Le projet de loi visant à donner à la douane les moyens de faire face aux nouvelles menaces est né de trois constats. Le premier s'est imposé à nous : avant le 13 septembre 2023, il est impératif de rénover l'emblématique droit de visite des douaniers : expression la plus évidente de leurs prérogatives, ce dispositif a cependant été déclaré inconstitutionnel, dans sa rédaction actuelle, par le Conseil constitutionnel. Les articles relatifs à la rénovation du fameux article 60 du code des douanes ont été délégués au fond à la commission des lois – ma chère collègue Élodie Jacquier-Laforge y reviendra.
Le second constat, c'est que le code des douanes, vieillissant, ne semble plus adapté à certaines réalités. En effet, les trafics tendent à croître et les trafiquants s'appuient désormais sur des technologies évoluées et sur des pratiques délictuelles en pleine transformation que notre code des douanes ne permet pas d'appréhender.
Pour y remédier, le projet de loi prévoit plusieurs évolutions parmi lesquelles la possibilité, ouverte par l'article 10, de procéder au gel des accès à des serveurs distants susceptibles de contenir des données en lien avec une infraction douanière.
Je mentionnerai également la création d'une retenue temporaire d'argent liquide sans franchissement de frontière et la modernisation du délit de blanchiment douanier dont l'un des objectifs communs est de lutter contre la collecte de l'argent issu des trafics, qui alimente ensuite des circuits de financement parallèles.
Enfin, le caractère vieillissant du code des douanes et obsolète de certaines de ses dispositions, mais également l'éparpillement dans différents codes des prérogatives et des procédures douanières, limitent la lisibilité du droit et ouvrent la porte à des incohérences juridiques. Pour ces différentes raisons, l'article 15 du projet de loi prévoit d'engager un travail de rénovation de la structure du code et de recodification de dispositions qui trouveront leur place dans le code des douanes.
Je ne peux que constater qu'un certain nombre de groupes ont déposé des amendements de suppression de cet article. J'espère pouvoir les convaincre, avant la fin de l'examen du texte, de la nécessité de cet article, mais également du sérieux qui caractérisera le travail de codification et de sa fidélité aux dispositions existantes et à nos travaux.
Le troisième constat porte sur l'accroissement de l'ampleur et de la rentabilité des trafics de tabac : les modes opératoires et les bénéfices tendent à se rapprocher des trafics de stupéfiants alors que, jusqu'à présent, les risques encourus par les trafiquants sont moindres. L'article 14 du projet de loi introduit donc une évolution substantielle des peines applicables aux trafiquants de tabac afin qu'elles soient plus proches de celles qui s'appliquent aux trafiquants de stupéfiants.

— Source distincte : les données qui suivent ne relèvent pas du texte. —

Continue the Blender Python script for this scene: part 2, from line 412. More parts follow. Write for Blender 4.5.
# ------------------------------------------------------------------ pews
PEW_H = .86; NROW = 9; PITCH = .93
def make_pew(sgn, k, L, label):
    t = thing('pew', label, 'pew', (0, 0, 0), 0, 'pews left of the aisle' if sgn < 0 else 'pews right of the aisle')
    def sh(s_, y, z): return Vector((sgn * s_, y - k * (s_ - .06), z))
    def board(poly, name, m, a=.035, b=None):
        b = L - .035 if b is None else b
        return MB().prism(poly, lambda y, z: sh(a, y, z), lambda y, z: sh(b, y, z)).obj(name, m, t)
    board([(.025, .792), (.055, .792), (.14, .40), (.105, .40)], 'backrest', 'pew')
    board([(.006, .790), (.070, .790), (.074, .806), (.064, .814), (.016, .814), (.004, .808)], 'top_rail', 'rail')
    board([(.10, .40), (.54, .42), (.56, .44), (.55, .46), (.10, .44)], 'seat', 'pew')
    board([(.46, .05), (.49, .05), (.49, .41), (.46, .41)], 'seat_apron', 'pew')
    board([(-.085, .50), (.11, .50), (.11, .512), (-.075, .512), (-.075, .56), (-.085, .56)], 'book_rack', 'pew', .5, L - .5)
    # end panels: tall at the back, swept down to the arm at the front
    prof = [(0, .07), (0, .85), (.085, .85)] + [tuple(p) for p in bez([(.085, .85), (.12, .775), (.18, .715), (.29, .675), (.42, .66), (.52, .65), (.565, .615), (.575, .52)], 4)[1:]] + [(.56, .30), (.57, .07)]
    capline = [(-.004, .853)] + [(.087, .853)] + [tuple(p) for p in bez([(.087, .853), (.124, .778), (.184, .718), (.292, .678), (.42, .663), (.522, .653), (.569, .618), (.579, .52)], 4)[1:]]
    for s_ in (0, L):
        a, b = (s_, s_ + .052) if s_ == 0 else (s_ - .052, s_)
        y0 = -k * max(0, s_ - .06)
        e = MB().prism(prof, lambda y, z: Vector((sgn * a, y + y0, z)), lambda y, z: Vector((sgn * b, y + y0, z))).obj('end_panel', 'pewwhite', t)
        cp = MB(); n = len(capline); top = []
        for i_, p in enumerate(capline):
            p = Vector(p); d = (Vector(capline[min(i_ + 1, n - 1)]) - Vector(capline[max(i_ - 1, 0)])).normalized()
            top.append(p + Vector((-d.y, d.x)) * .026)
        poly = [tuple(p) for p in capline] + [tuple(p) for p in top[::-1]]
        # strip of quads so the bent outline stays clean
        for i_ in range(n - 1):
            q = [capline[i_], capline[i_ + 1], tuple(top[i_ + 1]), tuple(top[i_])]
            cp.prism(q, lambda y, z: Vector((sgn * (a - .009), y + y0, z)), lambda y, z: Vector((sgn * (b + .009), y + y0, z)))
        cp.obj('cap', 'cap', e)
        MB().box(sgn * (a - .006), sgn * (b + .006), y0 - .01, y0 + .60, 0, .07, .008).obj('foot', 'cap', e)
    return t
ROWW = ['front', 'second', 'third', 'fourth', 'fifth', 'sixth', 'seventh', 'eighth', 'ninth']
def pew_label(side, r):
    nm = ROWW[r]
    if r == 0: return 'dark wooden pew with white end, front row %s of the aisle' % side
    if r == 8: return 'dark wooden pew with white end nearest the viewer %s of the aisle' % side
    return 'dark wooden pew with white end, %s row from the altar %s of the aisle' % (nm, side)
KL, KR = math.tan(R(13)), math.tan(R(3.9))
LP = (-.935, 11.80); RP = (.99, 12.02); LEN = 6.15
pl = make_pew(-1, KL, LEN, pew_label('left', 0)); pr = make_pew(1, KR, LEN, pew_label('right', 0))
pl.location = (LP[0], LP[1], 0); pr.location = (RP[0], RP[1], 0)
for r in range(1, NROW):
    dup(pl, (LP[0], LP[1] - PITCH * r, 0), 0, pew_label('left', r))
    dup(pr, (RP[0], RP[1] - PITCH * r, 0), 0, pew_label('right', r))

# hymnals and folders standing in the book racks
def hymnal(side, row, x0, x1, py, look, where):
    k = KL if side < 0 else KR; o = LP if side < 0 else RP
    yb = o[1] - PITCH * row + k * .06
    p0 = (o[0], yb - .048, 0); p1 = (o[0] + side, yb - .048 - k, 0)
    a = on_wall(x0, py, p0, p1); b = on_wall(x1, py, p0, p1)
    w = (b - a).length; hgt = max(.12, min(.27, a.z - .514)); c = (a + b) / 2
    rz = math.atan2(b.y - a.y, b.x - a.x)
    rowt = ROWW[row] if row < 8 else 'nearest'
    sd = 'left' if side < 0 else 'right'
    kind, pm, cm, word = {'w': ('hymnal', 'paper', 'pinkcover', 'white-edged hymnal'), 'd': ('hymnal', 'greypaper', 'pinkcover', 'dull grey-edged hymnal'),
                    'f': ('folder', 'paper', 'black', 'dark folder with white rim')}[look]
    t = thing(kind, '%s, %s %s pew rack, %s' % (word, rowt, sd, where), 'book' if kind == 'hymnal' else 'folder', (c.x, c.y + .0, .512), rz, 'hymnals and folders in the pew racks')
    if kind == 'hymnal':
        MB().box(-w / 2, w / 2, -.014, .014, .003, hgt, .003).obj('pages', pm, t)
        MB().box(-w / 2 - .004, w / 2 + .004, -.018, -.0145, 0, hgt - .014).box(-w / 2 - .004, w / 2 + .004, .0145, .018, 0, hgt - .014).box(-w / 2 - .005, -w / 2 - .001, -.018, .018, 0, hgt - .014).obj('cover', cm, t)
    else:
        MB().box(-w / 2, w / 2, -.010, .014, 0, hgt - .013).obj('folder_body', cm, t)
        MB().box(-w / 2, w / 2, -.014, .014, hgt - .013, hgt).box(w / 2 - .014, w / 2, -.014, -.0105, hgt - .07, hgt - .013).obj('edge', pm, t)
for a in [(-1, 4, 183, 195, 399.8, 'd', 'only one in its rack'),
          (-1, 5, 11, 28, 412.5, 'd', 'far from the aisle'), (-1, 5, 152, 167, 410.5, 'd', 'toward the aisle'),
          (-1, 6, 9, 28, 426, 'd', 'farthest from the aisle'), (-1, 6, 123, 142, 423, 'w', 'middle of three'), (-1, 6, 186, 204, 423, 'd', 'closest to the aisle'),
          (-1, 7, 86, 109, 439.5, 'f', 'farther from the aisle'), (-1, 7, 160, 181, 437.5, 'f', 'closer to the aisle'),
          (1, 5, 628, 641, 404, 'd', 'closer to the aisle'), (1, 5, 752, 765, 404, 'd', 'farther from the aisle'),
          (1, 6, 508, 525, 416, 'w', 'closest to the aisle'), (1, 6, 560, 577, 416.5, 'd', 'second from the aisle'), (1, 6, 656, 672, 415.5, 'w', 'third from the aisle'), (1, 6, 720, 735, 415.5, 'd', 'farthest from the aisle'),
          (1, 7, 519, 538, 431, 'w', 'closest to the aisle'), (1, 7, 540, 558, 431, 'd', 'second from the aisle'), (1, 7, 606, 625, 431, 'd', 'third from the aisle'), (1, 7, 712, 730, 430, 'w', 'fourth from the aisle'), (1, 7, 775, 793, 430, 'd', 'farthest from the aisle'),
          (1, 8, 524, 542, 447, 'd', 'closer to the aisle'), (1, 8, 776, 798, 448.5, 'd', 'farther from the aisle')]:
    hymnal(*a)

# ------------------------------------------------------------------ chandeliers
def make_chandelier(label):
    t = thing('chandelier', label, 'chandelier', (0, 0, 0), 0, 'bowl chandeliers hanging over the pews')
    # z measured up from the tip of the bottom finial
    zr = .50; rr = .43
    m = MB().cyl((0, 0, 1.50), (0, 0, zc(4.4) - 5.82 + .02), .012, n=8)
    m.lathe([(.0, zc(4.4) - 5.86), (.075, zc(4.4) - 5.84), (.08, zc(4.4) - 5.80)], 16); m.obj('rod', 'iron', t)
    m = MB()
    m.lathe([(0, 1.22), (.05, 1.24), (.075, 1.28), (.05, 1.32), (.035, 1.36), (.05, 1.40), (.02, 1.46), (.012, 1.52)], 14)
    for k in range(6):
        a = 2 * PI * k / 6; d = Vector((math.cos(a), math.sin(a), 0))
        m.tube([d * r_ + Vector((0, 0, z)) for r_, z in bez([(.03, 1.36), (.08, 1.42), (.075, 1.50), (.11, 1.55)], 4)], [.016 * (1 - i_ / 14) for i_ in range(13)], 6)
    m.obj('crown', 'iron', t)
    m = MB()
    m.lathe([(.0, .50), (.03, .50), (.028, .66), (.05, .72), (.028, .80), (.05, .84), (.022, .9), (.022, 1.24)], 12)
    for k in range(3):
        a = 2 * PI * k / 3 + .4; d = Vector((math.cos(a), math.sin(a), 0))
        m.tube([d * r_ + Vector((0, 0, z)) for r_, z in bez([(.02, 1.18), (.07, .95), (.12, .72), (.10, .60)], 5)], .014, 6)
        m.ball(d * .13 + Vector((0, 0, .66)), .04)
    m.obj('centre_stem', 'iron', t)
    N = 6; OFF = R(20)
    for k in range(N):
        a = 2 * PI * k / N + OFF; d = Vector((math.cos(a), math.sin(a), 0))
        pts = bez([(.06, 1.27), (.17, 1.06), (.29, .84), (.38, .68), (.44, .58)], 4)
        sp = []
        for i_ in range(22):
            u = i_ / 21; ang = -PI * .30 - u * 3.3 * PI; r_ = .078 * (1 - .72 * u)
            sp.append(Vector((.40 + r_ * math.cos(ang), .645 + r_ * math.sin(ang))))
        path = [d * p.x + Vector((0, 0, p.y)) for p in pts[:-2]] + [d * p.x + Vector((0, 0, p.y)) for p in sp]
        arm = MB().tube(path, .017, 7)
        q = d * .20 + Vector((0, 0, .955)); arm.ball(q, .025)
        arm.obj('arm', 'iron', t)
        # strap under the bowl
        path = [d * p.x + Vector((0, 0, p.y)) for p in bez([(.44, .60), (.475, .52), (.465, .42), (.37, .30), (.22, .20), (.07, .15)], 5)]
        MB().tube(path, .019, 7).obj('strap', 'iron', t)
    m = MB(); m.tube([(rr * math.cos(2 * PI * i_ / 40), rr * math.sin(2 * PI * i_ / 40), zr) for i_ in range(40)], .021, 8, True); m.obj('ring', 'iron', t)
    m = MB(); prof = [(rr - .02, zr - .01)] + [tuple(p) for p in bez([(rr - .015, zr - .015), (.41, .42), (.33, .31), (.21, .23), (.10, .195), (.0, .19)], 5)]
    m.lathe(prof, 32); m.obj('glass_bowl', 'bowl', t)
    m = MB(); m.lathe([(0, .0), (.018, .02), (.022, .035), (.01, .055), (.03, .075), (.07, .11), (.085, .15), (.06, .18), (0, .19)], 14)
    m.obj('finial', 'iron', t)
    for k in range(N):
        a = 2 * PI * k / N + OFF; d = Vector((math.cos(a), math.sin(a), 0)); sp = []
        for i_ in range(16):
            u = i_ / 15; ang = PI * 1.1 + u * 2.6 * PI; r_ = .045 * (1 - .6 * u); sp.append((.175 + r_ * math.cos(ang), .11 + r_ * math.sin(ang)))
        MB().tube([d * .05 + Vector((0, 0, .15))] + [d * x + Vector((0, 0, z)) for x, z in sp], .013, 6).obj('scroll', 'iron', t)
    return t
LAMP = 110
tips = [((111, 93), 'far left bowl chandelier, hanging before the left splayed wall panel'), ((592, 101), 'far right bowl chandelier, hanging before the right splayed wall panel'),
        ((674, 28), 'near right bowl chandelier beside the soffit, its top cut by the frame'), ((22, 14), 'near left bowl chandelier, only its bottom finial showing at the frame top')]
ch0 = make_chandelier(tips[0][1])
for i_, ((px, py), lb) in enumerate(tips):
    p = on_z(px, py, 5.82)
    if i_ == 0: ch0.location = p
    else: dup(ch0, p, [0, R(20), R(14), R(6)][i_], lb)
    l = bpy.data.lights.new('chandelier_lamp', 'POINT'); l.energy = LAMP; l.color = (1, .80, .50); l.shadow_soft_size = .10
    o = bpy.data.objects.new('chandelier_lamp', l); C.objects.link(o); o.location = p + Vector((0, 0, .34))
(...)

Enfin, en tant que rapporteure spéciale de la mission budgétaire Sécurités, je ne peux que constater le bénéfice que représente le concours d'une réserve opérationnelle pour la police nationale et pour la gendarmerie nationale. Je me réjouis donc de la création, par l'article 7, de la réserve opérationnelle de l'administration des douanes.
Sur proposition de Marie-Christine Dalloz, nous avons adopté en commission des finances – après l'avoir sous-amendé pour étendre le délai à deux ans – un amendement qui prévoit la remise d'un rapport d'évaluation de cette réserve. Nous aurons également l'occasion d'examiner un amendement de Michaël Bouloux qui viendra compléter celui que je viens d'évoquer.
Il me semble cependant nécessaire de rappeler un point essentiel : les expériences de la police et de la gendarmerie montrent que le recours à une réserve opérationnelle n'a pas pour objet – ni pour effet – de réduire les effectifs permanents. Le nombre d'agents des forces de sécurité intérieure a crû de manière très marquée depuis cinq ans alors même que le nombre de réservistes progressait aussi. Il s'agit donc bien d'un dispositif complémentaire visant à soutenir les agents de douane, et non d'un dispositif de substitution – je sais que les débats sur cette question seront très vifs, c'est pourquoi je tenais à être claire.
Pour conclure, je souhaite remercier chaleureusement M. Gabriel Attal pour son écoute qui nous a permis d'aboutir, au terme du travail mené en commission des finances, à un texte enrichi de plusieurs dispositions – il a d'ailleurs eu l'occasion de les évoquer. Je veux aussi remercier son cabinet pour le travail que nous avons réalisé à ses côtés. Il s'est en effet montré à l'écoute et disponible pour répondre à toutes nos interrogations.
Il me semble que ce texte peut faire l'objet d'un large consensus. Le renforcement de la lutte contre les trafics et la modernisation des moyens d'action et d'enquête des douaniers sont des objectifs qui doivent nous rassembler.